### DATA SHOWN
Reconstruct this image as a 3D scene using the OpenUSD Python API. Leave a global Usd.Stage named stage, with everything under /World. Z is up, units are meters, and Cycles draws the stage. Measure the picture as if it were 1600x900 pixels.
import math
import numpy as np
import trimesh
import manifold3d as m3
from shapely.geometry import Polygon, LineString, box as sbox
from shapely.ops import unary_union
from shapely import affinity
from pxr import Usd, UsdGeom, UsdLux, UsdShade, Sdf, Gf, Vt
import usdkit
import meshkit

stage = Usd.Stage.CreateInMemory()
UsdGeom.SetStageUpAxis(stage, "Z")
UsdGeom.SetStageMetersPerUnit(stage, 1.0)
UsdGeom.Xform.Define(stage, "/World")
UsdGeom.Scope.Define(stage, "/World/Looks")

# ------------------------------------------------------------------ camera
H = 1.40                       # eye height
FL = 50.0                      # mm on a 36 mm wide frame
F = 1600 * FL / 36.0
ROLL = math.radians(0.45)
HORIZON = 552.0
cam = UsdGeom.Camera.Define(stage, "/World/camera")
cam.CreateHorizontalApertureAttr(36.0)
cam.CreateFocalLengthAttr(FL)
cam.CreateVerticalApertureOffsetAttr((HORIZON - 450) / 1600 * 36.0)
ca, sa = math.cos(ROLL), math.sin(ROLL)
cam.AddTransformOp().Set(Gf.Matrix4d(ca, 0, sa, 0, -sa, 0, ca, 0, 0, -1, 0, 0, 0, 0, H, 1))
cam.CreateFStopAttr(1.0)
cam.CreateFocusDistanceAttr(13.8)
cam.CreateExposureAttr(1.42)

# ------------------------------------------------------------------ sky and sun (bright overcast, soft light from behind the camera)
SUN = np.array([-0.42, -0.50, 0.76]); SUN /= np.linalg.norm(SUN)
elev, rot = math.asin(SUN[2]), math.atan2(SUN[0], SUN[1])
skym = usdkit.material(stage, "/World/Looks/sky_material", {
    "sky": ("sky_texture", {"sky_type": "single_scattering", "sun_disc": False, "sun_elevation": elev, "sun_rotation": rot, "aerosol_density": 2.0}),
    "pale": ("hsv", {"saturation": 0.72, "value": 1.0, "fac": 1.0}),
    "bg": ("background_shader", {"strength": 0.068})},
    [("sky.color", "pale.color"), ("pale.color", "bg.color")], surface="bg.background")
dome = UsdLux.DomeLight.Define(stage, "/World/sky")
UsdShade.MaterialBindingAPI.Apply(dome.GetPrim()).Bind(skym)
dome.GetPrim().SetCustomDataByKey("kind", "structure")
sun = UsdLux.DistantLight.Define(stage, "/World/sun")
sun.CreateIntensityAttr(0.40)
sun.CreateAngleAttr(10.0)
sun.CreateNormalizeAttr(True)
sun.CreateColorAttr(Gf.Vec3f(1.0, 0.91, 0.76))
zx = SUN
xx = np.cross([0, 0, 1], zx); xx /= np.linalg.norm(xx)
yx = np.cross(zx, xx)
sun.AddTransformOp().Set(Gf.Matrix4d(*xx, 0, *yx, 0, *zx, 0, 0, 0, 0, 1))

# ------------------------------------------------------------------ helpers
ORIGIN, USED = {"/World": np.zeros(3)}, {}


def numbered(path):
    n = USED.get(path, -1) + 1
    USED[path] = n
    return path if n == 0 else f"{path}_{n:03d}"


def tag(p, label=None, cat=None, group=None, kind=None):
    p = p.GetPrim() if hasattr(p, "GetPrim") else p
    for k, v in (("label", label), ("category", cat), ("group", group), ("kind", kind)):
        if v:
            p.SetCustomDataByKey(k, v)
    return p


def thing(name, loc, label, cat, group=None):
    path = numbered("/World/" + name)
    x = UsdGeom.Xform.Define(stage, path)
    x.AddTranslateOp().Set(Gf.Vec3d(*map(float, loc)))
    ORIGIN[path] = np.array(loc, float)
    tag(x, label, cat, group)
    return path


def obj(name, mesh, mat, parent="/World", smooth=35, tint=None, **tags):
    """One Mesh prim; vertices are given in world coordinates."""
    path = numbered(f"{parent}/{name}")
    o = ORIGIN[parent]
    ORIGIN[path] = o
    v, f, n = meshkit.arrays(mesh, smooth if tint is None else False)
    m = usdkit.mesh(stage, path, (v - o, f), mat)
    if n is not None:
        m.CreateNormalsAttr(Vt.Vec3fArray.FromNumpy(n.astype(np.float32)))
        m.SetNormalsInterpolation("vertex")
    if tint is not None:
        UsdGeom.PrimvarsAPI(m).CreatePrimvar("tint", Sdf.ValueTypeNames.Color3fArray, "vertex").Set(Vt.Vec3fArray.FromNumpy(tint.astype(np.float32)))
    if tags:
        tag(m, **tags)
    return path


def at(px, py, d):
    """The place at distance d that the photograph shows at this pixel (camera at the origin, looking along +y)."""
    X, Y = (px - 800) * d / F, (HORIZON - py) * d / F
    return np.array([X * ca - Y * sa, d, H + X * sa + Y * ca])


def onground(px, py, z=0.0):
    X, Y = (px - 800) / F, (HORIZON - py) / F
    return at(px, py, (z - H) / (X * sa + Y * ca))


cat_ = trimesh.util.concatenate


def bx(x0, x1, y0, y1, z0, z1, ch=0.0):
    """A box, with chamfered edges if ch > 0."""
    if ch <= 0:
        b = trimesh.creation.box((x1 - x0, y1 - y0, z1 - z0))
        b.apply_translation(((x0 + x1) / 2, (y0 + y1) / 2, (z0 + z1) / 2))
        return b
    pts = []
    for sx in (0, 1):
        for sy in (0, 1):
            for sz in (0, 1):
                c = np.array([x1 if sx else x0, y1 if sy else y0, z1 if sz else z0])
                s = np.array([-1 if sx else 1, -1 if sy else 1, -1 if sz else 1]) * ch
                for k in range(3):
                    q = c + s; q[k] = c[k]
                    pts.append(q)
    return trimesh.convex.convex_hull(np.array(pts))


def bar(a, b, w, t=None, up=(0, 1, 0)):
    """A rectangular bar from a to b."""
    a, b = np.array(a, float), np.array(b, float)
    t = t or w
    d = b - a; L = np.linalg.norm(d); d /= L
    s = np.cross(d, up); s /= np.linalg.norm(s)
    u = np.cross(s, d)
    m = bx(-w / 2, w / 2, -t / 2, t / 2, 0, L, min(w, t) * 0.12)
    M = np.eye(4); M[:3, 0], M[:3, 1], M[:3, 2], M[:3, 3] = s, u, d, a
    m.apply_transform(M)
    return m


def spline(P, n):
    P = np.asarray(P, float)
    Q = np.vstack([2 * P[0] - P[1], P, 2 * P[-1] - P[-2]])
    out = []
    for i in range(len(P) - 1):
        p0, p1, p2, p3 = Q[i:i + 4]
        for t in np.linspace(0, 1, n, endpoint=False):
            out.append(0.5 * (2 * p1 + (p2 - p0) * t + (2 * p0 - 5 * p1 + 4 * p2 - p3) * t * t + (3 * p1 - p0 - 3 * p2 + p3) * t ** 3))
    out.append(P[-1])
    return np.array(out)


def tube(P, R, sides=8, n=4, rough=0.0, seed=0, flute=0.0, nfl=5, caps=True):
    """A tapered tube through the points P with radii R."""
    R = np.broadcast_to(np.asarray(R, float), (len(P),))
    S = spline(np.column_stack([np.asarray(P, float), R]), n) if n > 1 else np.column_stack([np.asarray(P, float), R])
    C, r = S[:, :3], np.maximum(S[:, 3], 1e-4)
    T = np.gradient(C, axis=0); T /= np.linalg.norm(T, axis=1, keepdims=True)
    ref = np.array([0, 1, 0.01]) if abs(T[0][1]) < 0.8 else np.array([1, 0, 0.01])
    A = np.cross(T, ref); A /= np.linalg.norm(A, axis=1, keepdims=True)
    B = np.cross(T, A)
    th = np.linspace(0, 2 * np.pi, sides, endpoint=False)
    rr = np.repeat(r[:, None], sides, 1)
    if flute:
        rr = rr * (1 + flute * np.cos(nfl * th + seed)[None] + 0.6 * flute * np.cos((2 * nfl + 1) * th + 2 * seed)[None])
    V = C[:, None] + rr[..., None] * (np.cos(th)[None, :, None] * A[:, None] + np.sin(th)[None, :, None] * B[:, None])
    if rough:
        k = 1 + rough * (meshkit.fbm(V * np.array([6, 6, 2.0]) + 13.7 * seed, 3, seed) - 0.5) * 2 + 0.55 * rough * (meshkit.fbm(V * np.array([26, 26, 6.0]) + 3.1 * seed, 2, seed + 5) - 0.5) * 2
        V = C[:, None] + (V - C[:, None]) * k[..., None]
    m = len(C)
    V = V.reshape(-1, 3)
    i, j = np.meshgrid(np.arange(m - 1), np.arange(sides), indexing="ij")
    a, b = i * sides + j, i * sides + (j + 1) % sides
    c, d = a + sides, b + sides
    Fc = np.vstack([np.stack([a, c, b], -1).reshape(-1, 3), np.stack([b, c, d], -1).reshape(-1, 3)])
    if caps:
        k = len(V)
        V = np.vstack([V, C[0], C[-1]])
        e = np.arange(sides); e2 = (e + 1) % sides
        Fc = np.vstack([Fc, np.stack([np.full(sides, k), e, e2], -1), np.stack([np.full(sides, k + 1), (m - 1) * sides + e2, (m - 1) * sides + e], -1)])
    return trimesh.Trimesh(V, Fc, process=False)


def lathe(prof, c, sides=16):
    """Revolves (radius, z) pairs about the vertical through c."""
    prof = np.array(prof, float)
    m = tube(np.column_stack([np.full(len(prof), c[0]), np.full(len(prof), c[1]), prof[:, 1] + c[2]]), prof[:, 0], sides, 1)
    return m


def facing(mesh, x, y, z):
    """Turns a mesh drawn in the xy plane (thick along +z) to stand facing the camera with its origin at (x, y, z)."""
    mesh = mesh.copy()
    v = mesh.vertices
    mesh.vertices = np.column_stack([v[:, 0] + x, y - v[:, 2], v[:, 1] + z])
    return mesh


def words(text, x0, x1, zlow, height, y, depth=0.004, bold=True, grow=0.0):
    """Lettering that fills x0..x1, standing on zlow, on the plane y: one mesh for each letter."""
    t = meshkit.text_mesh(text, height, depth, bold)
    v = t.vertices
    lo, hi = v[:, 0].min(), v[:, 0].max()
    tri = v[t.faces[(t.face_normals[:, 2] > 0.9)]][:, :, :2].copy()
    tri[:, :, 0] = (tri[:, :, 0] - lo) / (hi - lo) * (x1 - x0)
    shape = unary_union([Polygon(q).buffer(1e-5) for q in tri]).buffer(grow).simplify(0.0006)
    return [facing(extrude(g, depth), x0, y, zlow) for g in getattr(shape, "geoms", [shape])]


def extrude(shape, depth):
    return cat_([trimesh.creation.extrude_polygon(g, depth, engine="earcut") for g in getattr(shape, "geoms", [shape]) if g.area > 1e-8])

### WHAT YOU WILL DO
From the first line of the data above to the line holding "cam.CreateExposureAttr(1.42)", reproduce each line exactly; emit no other lines.

### ANSWER IN FULL
Reconstruct this image as a 3D scene using the OpenUSD Python API. Leave a global Usd.Stage named stage, with everything under /World. Z is up, units are meters, and Cycles draws the stage. Measure the picture as if it were 1600x900 pixels.
import math
import numpy as np
import trimesh
import manifold3d as m3
from shapely.geometry import Polygon, LineString, box as sbox
from shapely.ops import unary_union
from shapely import affinity
from pxr import Usd, UsdGeom, UsdLux, UsdShade, Sdf, Gf, Vt
import usdkit
import meshkit

stage = Usd.Stage.CreateInMemory()
UsdGeom.SetStageUpAxis(stage, "Z")
UsdGeom.SetStageMetersPerUnit(stage, 1.0)
UsdGeom.Xform.Define(stage, "/World")
UsdGeom.Scope.Define(stage, "/World/Looks")

# ------------------------------------------------------------------ camera
H = 1.40                       # eye height
FL = 50.0                      # mm on a 36 mm wide frame
F = 1600 * FL / 36.0
ROLL = math.radians(0.45)
HORIZON = 552.0
cam = UsdGeom.Camera.Define(stage, "/World/camera")
cam.CreateHorizontalApertureAttr(36.0)
cam.CreateFocalLengthAttr(FL)
cam.CreateVerticalApertureOffsetAttr((HORIZON - 450) / 1600 * 36.0)
ca, sa = math.cos(ROLL), math.sin(ROLL)
cam.AddTransformOp().Set(Gf.Matrix4d(ca, 0, sa, 0, -sa, 0, ca, 0, 0, -1, 0, 0, 0, 0, H, 1))
cam.CreateFStopAttr(1.0)
cam.CreateFocusDistanceAttr(13.8)
cam.CreateExposureAttr(1.42)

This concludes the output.